Prayer is not so much an act as it is an attitude—an attitude of dependency, dependency upon God.
Arthur W Pink
Let us now amplify our definition of prayer. What is prayer? Prayer is not so much an act as it is an attitude—an attitude of dependency, dependency upon God. Prayer is a confession of creature weakness, yea, of helplessness. Prayer is the acknowledgment of our need and the spreading of it before God. We do not say that this is all there is in prayer, it is not: but it is the essential, the primary element in prayer. We freely admit that we are quite unable to give a complete definition of prayer within the compass of a brief sentence, or in any number of words. Prayer is both an attitude and an act, a human act, and yet there is the Divine element in it too, and it is this which makes an exhaustive analysis impossible as well as impious to attempt. But admitting this, we do insist again that prayer is fundamentally an attitude of dependency upon God. Therefore, prayer is the very opposite of dictating to God.
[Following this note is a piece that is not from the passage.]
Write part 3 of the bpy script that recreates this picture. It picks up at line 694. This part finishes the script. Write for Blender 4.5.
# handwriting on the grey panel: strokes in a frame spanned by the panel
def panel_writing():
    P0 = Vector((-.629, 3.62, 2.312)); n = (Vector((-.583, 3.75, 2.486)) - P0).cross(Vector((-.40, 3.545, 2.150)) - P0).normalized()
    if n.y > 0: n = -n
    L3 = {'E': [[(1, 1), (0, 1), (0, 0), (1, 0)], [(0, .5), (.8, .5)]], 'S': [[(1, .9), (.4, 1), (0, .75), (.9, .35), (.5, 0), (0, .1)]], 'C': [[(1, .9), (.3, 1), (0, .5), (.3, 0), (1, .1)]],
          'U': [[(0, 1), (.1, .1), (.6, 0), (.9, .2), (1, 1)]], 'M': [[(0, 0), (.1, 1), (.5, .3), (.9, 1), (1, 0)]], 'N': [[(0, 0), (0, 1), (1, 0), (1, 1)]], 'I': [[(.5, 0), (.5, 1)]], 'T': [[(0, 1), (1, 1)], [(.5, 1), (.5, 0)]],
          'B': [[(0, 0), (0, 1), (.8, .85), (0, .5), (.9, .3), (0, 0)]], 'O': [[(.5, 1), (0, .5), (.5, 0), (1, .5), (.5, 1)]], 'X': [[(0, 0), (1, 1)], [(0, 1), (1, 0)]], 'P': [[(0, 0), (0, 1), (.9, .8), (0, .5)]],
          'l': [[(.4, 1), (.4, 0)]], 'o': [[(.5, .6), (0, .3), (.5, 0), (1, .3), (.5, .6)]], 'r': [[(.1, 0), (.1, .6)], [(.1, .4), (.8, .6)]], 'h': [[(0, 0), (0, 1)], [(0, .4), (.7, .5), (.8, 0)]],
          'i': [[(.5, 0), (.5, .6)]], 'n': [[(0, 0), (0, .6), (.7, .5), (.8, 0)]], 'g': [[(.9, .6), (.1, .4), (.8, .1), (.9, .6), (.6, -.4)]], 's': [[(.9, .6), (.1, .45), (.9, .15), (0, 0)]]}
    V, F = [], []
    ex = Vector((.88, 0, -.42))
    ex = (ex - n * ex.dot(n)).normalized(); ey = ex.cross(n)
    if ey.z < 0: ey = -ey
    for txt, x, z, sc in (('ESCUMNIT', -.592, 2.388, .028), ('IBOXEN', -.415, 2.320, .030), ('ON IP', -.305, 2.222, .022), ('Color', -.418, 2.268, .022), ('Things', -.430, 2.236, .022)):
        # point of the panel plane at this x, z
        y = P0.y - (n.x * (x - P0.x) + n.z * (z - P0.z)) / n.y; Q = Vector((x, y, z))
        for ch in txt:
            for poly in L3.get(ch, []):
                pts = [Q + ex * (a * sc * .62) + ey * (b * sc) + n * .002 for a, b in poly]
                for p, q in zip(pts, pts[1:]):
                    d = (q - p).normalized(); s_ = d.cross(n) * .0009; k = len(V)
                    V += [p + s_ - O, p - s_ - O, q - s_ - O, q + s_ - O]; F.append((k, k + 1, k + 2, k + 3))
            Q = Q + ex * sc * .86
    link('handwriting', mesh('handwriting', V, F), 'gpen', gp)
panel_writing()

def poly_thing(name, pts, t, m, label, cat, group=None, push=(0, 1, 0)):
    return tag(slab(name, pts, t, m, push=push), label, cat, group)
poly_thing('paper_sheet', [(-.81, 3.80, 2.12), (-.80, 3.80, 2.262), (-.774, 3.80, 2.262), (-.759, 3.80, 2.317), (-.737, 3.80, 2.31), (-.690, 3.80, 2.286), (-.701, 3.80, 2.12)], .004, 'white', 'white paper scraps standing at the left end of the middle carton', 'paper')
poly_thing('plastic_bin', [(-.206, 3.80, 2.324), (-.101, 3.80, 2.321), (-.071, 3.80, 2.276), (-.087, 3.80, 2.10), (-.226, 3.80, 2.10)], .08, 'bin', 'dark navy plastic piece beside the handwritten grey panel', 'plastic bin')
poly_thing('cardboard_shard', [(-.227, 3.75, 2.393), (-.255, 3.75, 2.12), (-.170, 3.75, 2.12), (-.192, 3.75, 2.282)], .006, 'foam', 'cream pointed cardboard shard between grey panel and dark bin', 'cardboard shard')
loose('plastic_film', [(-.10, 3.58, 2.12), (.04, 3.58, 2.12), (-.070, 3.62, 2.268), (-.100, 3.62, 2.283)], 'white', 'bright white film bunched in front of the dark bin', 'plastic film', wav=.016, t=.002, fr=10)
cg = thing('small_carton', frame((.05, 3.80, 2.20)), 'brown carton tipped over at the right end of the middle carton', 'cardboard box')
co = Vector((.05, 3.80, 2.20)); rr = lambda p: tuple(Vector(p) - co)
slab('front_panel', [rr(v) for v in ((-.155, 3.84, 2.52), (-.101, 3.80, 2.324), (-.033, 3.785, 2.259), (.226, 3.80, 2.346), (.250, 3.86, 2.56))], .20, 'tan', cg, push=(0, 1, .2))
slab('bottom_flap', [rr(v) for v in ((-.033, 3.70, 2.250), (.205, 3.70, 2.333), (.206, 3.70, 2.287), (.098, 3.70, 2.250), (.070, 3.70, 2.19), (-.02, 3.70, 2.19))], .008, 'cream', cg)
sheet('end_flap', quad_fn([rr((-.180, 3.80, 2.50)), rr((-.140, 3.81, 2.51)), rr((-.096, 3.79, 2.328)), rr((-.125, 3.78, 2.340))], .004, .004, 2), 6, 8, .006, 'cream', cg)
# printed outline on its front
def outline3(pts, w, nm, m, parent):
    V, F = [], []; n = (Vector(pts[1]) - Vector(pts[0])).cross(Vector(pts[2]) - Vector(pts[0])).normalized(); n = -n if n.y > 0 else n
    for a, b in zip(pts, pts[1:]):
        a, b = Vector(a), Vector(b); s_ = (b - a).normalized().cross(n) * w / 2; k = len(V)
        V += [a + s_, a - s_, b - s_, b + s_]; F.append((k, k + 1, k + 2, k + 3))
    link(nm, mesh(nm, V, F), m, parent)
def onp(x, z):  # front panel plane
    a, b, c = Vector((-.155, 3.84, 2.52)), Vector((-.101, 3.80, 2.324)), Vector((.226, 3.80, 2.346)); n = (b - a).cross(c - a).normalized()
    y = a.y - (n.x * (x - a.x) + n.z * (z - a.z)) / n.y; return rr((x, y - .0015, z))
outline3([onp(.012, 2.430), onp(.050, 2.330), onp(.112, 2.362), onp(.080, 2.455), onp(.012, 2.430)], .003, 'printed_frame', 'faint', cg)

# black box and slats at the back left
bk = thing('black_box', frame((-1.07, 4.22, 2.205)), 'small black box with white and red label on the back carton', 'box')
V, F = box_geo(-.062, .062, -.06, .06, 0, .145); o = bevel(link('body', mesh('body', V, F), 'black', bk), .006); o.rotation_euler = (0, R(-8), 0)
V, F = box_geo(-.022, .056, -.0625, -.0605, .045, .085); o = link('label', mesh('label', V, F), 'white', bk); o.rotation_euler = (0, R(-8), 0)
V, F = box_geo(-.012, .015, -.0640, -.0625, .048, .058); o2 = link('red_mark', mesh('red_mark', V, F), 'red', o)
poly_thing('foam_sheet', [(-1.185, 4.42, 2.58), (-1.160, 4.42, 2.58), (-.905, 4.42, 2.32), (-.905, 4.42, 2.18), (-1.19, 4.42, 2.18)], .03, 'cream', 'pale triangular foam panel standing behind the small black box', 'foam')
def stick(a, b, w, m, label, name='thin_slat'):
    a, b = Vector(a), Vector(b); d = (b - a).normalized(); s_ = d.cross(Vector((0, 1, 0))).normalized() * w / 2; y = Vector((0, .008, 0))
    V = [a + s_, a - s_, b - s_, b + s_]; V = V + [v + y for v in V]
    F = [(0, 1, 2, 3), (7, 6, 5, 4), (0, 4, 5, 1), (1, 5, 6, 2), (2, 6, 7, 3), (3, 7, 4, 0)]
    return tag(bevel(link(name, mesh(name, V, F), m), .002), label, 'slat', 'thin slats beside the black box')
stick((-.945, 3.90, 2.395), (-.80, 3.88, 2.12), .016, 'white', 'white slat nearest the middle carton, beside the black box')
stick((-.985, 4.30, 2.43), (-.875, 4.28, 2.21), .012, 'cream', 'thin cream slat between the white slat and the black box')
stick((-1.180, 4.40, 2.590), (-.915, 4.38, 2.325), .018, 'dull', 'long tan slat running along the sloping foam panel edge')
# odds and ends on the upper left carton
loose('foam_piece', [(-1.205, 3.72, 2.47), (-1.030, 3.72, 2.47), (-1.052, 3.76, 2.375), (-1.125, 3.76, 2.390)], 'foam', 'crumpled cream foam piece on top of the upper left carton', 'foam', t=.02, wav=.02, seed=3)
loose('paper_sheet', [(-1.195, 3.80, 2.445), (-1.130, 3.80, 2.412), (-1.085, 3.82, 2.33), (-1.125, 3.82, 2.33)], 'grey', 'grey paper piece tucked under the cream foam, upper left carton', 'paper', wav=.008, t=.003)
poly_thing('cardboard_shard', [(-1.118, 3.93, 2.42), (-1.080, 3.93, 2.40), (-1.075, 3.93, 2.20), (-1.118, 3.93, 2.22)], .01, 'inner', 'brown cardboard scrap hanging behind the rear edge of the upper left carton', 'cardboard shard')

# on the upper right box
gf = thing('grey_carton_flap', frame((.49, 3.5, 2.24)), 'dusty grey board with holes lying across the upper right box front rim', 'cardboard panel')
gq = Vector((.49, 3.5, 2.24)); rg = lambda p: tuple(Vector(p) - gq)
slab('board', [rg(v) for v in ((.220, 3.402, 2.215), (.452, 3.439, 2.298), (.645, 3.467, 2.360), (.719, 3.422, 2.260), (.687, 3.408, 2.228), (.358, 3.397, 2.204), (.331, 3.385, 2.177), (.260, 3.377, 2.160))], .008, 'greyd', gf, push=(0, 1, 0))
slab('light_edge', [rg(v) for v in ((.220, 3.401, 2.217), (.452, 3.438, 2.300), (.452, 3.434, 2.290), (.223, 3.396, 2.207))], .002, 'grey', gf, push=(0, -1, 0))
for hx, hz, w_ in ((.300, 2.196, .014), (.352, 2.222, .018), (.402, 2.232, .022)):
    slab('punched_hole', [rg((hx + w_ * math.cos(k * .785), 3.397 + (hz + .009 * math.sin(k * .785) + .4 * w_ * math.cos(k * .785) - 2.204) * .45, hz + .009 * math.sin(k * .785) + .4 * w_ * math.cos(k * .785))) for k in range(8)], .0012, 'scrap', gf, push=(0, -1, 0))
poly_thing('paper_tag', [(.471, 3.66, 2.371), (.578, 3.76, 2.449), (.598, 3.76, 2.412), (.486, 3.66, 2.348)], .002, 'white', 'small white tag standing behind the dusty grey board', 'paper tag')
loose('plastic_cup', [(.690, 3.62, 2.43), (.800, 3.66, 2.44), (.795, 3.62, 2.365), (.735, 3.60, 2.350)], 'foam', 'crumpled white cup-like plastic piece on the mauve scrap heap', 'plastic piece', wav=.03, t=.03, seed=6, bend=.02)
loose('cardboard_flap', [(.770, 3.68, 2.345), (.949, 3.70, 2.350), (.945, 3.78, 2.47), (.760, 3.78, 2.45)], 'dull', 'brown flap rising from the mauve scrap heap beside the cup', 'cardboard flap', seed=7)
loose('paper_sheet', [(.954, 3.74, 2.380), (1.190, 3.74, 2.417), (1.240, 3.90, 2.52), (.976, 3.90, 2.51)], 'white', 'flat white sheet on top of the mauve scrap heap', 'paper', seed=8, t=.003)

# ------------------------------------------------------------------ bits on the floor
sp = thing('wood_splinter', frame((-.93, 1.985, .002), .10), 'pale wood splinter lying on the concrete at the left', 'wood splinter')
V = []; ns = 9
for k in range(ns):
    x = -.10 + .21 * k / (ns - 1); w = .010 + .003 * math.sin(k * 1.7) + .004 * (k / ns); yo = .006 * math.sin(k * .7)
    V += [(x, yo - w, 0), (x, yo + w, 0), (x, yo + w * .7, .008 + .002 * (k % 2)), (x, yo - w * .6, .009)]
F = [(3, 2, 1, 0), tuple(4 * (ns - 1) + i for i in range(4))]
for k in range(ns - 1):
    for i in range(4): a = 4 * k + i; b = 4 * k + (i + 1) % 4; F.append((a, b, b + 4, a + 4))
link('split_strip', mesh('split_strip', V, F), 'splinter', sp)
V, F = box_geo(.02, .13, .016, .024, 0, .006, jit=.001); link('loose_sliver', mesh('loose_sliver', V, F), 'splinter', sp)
Because prayer is an attitude of dependency, the one who really prays is submissive, submissive to the Divine will; and submission to the Divine will means that we are content for the Lord to supply our need according to the dictates of His own sovereign pleasure. And hence it is that we say every prayer that is offered to God in this spirit is sure of meeting with an answer or response from Him.
Pink, A. W. (1949). The Sovereignty of God (pp. 186–187). Swengel, PA: Bible Truth Depot.